Strengthening Constitutional Self-Government

No Left Turns

Roberts’s judicial restraint

This article nicely summarizes Jon Roberts’s record on the D.C. Court of Appeals. A couple of snippets:

"He’s a conservative. He’s not an extreme ideological conservative," said Thomas Goldstein, founder of Goldstein & Howe, a District-based law firm that specializes in Supreme Court cases. "He’s what I would call a federal-power conservative. I don’t think he’s a states-rights conservative, and I don’t think he’s an anti-government conservative. And this may reflect his time in the executive branch."

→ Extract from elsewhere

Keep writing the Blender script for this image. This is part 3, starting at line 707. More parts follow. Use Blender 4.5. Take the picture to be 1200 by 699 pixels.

Bradford Berenson, who worked in the White House counsel’s office from 2001 to 2003, was among those whose recommended that President Bush put Judge Roberts on the first slate of candidates for appeals court slots.

He said Judge Roberts is "not the kind of judge you can predict based on the identity of the parties" or by the politics of the litigants.

"He wants to find the right answer, and he will go where the law takes him," Mr. Berenson said. "He’s an ump who calls the balls and strikes as he sees them."

Mr. Berenson said it is impossible to know how Judge Roberts would approach Supreme Court precedent were he to be confirmed to the high court.

"But everything we know about him thus far suggests he is rather more reluctant to do that than some of the more aggressive conservative judges," Mr. Berenson said.

Read the whole thing.

Discussions - 1 Comment

That is distressing. What is the point of having a ’federal power’ conservative versus a democrat appointee? Can the government still take our houses and give it to somebody else who might do better with it?

"...he will go where the law takes him" but what if the law takes him to someplace that is unjust? Will he say no or will he say that it is okay that the law is used to an unjust end? If it is the latter then he is going to be a terrible supreme court judge.